Faraday was born in Holloway, London, in 1875, one of five children born to Maria née Bragg (1837–1930) and Charles A. Faraday (1835–1913), a wholesale jeweller. It was a middle-class home with a cook and a nurse living with the family.[1]
Faraday first came to public notice in his capacity as a lawyer and valuation expert. In 1896, at the age of 21, he published Rating: Principles, Practice, Procedure, a study of local property tax.[2] This work became the standard book on its subject;[3] there were three new editions in Faraday's lifetime and a further edition seven years after his death, revised by Sir Arthur Comyns Carr and others.[4] Faraday published other papers early in his career.[5] In 1900 he married Elizabeth Mary Gale (1872–1950) in Islington.[6] The couple had at least three children: Stanley Michael (1902–1942), Yolande (1904–1965) and Thelma Faraday (b. 1907).[7]
Alongside his work as a specialist in property valuation, Faraday began to compose songs and light operas. His songs include "Little princess, look up!" (1906), "Lovely woman" (1907), "I love somebody" (1910), "Jack the handy Man" (1910), "Maid o' mine" (1910) and "The Orphan Ward" (1910). With the librettist Frederick Fenn, he wrote Amāsis; or An Egyptian Princess, a comic opera that opened in August 1906 at the New Theatre.[8] Fenn's libretto was rated above average, and The Times said of Faraday, "He has a sense of humour, and uses his orchestra ingeniously and artistically; his melodies are nearly always individual, sometimes extremely pleasant, and always well scored and supported."[9] The English Illustrated Magazine wrote, "Mr. Faraday's work is admirable throughout, perhaps a trifle too reminiscent at times, and often very suggestive of Sir Arthur Sullivan's work in this field ... but it is imaginative and vigorous."[10] The cast included two popular former stars of the Gilbert and Sullivan operas, Ruth Vincent and Rutland Barrington.[9] It ran for 200 performances, transferring to the Criterion Theatre during the run.[11] After it closed in London, the production was taken on tour.[12]

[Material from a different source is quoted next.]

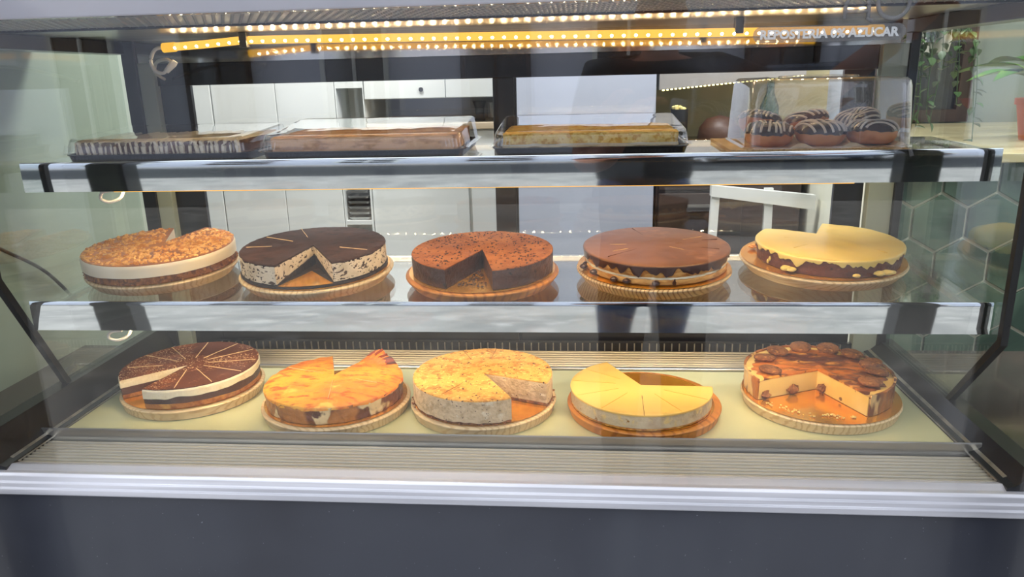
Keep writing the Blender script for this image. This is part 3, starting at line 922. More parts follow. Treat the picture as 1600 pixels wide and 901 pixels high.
put(layer(r * 0.997, h - 0.003, lambda th, t: h + 0.0016 * nz(30 * t * cos(th), 30 * t * sin(th)), arc, rn=lambda th, s: 1 + 0.006 * nz(24 * cos(th), 24 * sin(th), 1), nth=220, nside=2, ntop=22, rnd=0.002), 'cocoa_top', COCOATOP, c)
put(scatter(260, on_disc(r * 0.95, h + 0.001, (-70, 241), 0.02), 0.0028, seg=5), 'chocolate_flakes', pm('dark flake', (66, 32, 18), 0.7), c)['kind'] = 'stuff'
put(scatter(90, on_disc(r * 0.9, 0.0015, (-108, -80), 0.03), 0.0028, seg=5), 'crumbs', CHOCSIDE, c)['kind'] = 'stuff'
put(cuts([102, (84, 0.12, 0.16)], 0.13, r * 0.97, h + 0.001, 0.0014), 'slice_cut', pm('dark flake', (66, 32, 18), 0.7), c, smooth=False)

# --- upper, fourth: layer cake under a chocolate glaze
c = cake('s4', 'glazed_layer_cake', 'whole layer cake under a dripping milk chocolate glaze, on the striped pine board')
r, h = CK['s4'][2:]
BISC = pm('pale sponge layer', (222, 164, 90), 0.75, spots=[((190, 122, 52), dict(scale=40, lo=0.45, hi=0.65, stretch=(1, 1, 3))), ((98, 58, 28), dict(scale=120, lo=0.70, hi=0.74))], bump=(120, 0.7))
MILK = pm('milk chocolate glaze', (132, 84, 50), 0.42, spots=[((108, 66, 40), dict(scale=8, lo=0.42, hi=0.66)), ((148, 96, 58), dict(scale=16, lo=0.58, hi=0.74))], coat=0.08, bump=(14, 0.3))
DRIP = pm('dark chocolate drip', (70, 40, 30), 0.28, coat=0.3)
lw_ = lambda th, s: 0.965 + 0.012 * nz(12 * cos(th), 12 * sin(th), s * 2) - 0.02 * (2 * s - 1) ** 4
put(layer(r, 0.0, 0.018, None, rn=lw_, nside=8), 'sponge_layer', BISC, c)
put(layer(r * 0.955, 0.018, lambda th, t: 0.024 + 0.001 * nz(9 * cos(th), 9 * sin(th)), None, rn=lambda th, s: 1 + 0.02 * nz(14 * cos(th), 14 * sin(th), s)), 'cream_layer', CREAMW, c)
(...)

Fenn and Faraday next collaborated on a one-act opera, A Welsh Sunset, described by The Times as "a sentimental, even a sickly little piece."[13] Neither the libretto nor the score won critical approval.[14] The piece was presented at the Savoy Theatre on 15 July 1908 as a curtain raiser to H.M.S. Pinafore and later to The Pirates of Penzance, for a total of 85 performances.[15] Faraday's next stage piece was a musical comedy, The Islander, staged at the Apollo Theatre, with a libretto by Major Marshall.[16] The music received some praise from reviewers, but Marshall's libretto was thought inferior to Fenn's work.[17] The piece ran from 23 April to 6 August 1910.[18] Another musical activity of Faraday's was as "Grand Organist of England" for the Freemasons, a position to which he was appointed in 1914.[19] He was initiated into The Holloway Lodge No. 2601 in 1898.[20]

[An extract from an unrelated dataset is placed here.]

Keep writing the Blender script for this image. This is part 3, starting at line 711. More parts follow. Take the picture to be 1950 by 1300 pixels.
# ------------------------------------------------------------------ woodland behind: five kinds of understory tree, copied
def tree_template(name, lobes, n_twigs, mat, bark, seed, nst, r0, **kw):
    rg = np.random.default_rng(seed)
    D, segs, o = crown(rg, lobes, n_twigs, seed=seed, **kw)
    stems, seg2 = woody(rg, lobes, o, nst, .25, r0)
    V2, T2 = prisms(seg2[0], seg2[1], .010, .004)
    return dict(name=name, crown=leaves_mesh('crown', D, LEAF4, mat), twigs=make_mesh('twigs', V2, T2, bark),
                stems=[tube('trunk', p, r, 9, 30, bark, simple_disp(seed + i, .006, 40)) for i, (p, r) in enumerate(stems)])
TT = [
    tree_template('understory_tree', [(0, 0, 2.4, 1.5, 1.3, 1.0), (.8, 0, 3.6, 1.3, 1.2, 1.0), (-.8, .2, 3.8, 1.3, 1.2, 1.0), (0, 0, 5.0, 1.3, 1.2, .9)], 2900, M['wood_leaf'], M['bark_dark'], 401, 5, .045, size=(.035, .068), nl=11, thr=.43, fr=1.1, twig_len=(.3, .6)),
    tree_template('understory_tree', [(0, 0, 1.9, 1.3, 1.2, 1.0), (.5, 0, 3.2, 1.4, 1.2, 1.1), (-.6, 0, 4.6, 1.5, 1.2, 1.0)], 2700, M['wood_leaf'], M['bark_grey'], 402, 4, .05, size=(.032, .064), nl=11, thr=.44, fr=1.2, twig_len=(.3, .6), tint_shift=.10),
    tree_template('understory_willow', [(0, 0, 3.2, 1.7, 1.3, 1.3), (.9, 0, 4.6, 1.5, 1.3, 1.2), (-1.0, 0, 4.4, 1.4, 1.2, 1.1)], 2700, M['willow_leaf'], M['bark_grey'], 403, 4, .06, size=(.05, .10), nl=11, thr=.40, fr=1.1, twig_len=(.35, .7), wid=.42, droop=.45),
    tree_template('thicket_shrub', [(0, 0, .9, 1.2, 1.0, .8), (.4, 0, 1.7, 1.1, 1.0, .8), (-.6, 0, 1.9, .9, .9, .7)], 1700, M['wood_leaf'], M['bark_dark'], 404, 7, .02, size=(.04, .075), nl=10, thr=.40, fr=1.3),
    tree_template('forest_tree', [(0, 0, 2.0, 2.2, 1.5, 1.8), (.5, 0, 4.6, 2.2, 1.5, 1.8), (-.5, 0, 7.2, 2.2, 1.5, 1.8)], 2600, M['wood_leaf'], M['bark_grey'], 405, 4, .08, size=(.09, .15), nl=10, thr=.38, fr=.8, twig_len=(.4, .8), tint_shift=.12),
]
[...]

As a producer, Faraday presented The Chocolate Soldier (1910), Nightbirds (1912), The Five Frankforters (described as a "Viennese banking comedy", 1912), The Girl in the Taxi (1912), The Girl Who Didn't (1913), and Mamzelle Tralala (1914), all at the Lyric Theatre.[21] Faraday's other theatrical ventures of this period included a melodrama, Within the Law (1913), co-produced with Herbert Beerbohm Tree,[22] and The Pink Lady (1912), a Broadway show, which he presented in the British provinces.[23] Although The Chocolate Soldier and The Girl in the Taxi made large profits, other shows were produced at a loss. Faraday sold his interest in the Lyric and was declared bankrupt in August 1914. The bankruptcy was discharged in February 1915.[24]

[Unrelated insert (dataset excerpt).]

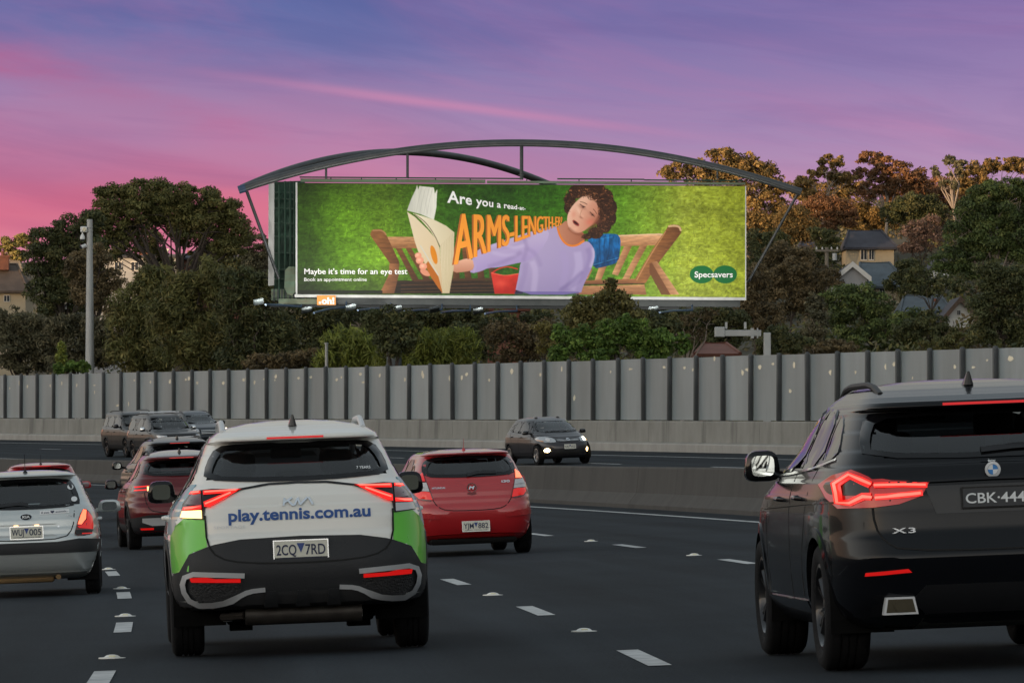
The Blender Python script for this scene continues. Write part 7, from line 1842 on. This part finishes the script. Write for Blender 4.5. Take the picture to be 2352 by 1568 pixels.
c.plate('rear', 0, .74, .372, .134, '', '', off=.018); c.line('tailgate_gap', [(-.56, .98), (-.54, .78), (-.44, .665), (0, .65), (.44, .665), (.54, .78), (.56, .98)], 'rear', .012, off=.002)
c.mirrors(2.52, 1.02, .14, red2, (.16, .11, .14)); c.antenna(.62, gloss_black, .05, rod=.18); c.cabin(2.05, 1.15, .92, 1.2, heads=2, w=.60); c.arches(red2, .03, .006)
c.finish()

# ================================================================== oncoming: small grey hatch with fog lights
grey_p = paint('graphite_metallic', (0.036, 0.034, 0.038), .3, .33, .5, .2)
AUR = [(.20, .35, 3.95, .72), (.27, .10, 4.14, .81), (.36, .04, 4.20, .85), (.50, .01, 4.22, .87), (.62, .0, 4.20, .88), (.72, .03, 4.12, .88), (.82, .06, 3.95, .872), (.90, .10, 3.76, .86), (.98, .15, 3.52, .835), (1.05, .22, 3.32, .80), (1.14, .34, 3.12, .765), (1.28, .56, 2.80, .71), (1.37, .74, 2.55, .665), (1.40, .80, 2.46, .645), (1.415, .70, 2.42, .63), (1.44, .85, 2.30, .575), (1.465, 1.08, 2.18, .48), (1.485, 1.32, 2.05, .34), (1.495, 1.5, 1.9, .16)]
AUR = [r + (6.0, 3.6) for r in AUR]
c = Car('hatchback', 'graphite grey hatchback coming towards us with warm fog lights on', 'car', AUR, 4.22, .80, 2.60, .315, .205, .88, grey_p, (189.8, 22.4), fwd=-1, surf='far', N=120, M=72, rim=('5', rim_silver), scale=1.06, yaw=math.radians(6.5), group='oncoming cars')
c.window('windscreen', [(-.69, 1.03), (-.3, 1.0), (.3, 1.0), (.69, 1.03), (.60, 1.365), (.3, 1.388), (-.3, 1.388), (-.60, 1.365)], 'front', GL, frit=.05)
c.window('rear_window', [(-.60, 1.10), (.60, 1.10), (.55, 1.34), (-.55, 1.34)], 'rear', GLM, frit=.06)
c.sides(([(.78, 1.08), (.98, 1.04), (1.10, 1.27), (1.00, 1.25)], [(1.05, 1.03), (1.72, 1.0), (1.72, 1.375), (1.25, 1.33)], [(1.78, 1.0), (2.62, .985), (2.30, 1.345), (1.78, 1.375)], [(2.68, .99), (2.98, .99), (2.55, 1.24)]),
        ([(1.75, .99), (1.78, .30)], [(.92, 1.02), (1.2, .5), (1.22, .30)], [(2.9, .96), (2.92, .3)]), 0, 0, handles=((1.12, .88), (2.0, .87)))
for sg in (1, -1):
    M_ = (lambda p: p) if sg > 0 else mirror
    hl = c.panel('headlamp', M_([(.40, .715), (.52, .700), (.74, .715), (.82, .78), (.80, .87), (.66, .90), (.46, .845), (.40, .78)]), 'front', head_lens, .008, .02, smooth=1)
    c.panel('projector', M_([(.60 + .055 * math.cos(a), .785 + .055 * math.sin(a)) for a in np.linspace(0, 6.283, 17)[:-1]]), 'front', head_on if sg > 0 else clear_lens, .014, .01, .04, parent=hl)
    c.panel('indicator', M_([(.72, .72), (.80, .77), (.80, .80), (.70, .74)]), 'front', amber_on if sg > 0 else amber_lens, .014, .01, parent=hl)
    fb = c.panel('fog_recess', M_([(.52, .40), (.78, .42), (.76, .54), (.56, .51)]), 'front', blackp, .006, .01)
    c.panel('fog_lamp', M_([(.655 + .062 * math.cos(a), .462 + .062 * math.sin(a)) for a in np.linspace(0, 6.283, 17)[:-1]]), 'front', fog_on, .016, .01, .04, parent=fb)
    c.panel('tail_light', M_([(.62, 1.05), (.72, 1.0), (.80, .80), (.62, .80)]), 'rear', red_lens, .01, .02)
c.panel('upper_grille', [(-.40, .745), (-.3, .715), (0, .700), (.3, .715), (.40, .745), (.38, .80), (0, .785), (-.38, .80)], 'front', gloss_black, .008, .014)
c.line('grille_bar', [(-.37, .775), (0, .752), (.37, .775)], 'front', .014, silver_tr, .016); c.line('grille_bar', [(-.36, .745), (0, .722), (.36, .745)], 'front', .008, silver_tr, .016)
c.panel('badge', [(.062 * math.cos(a), .768 + .043 * math.sin(a)) for a in np.linspace(0, 6.283, 21)[:-1]], 'front', chrome, .024, .012, .04, hole=[(.046 * math.cos(a), .768 + .030 * math.sin(a)) for a in np.linspace(0, 6.283, 21)[:-1]])
c.panel('badge', [(.022 * math.cos(a), .772 + .034 * math.sin(a)) for a in np.linspace(0, 6.283, 17)[:-1]], 'front', chrome, .024, .012, .04, hole=[(.012 * math.cos(a), .772 + .022 * math.sin(a)) for a in np.linspace(0, 6.283, 17)[:-1]])
c.panel('lower_grille', [(-.42, .335), (.42, .335), (.46, .42), (.40, .475), (-.40, .475), (-.46, .42)], 'front', mat('mesh_black', (.008, .008, .008), .6, bump=(60, .8)), .006, .014)
c.panel('front_lip', [(-.70, .225), (.70, .225), (.66, .30), (-.66, .30)], 'front', grey_p, .014, .02)
c.line('bonnet_gap', [(-.74, .92), (-.42, .85), (0, .815), (.42, .85), (.74, .92)], 'front', .010, off=.003)
c.plate('front', 0, .565, .372, .134, '1UU', '1S2', off=.02)
c.line('wiper', [(-.50, 1.03), (-.1, 1.05), (.12, 1.035)], 'front', .022, blackp, .02); c.line('wiper', [(.05, 1.035), (.4, 1.06), (.6, 1.05)], 'front', .022, blackp, .02)
c.mirrors(2.78, 1.02, .15, gloss_black, (.15, .095, .13)); c.cabin(2.15, 1.2, .94, 1.24, heads=2, w=.62); c.arches(grey_p, .035, .006); c.finish()
hatch_root = c.root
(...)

Faraday restored his fortunes by his successful work as an expert on rating and taxation. He became senior partner of Michael Faraday, Rodgers and Eller of Chancery Lane, London, acting for large corporations such as the Port of London Authority and the Durham Coal Owners' Association.[25] By 1921 he was sufficiently recovered financially to resume his theatrical activities, presenting The Wrong Number, starring Yvonne Arnaud and CM Hallard, at the Duke of York's Theatre.[26] The Play Pictorial described the play as a "farcical comedy, by Harriet Ford and Harvey O'Higgins, [which] is concocted with considerable ingenuity, and a theme, not over-strong in itself, is developed with sufficient plausibility to make it both amusing and fairly convincing".[27]
In the same year, he became licensee of the Duke of York's.[28] In 1922 he co-produced Sir Arthur Pinero's new play, The Enchanted Cottage, described by The Times as the most important theatrical event of the year.[29] The play ran for only seven weeks, however, and Faraday gave up the tenancy of the theatre.[30]
Faraday continued his activities as a property valuer, working as a specialist for, among other companies, Harrods into the 1930s.[31] In 1939 he was living in Grosvenor Square in Mayfair, London, at one of two homes he owned in London, describing himself on the register as a "Rating Surveyor and diabetic requiring special food".[32] At the same time his wife was at Aldeburgh in Suffolk with their son Stanley Michael Faraday, who was listed as "Incapacitated".[33]
He died in George Street at his second home in London in 1944 at the age of 69.[34] In his will he left £4,394 19s 6d.[35]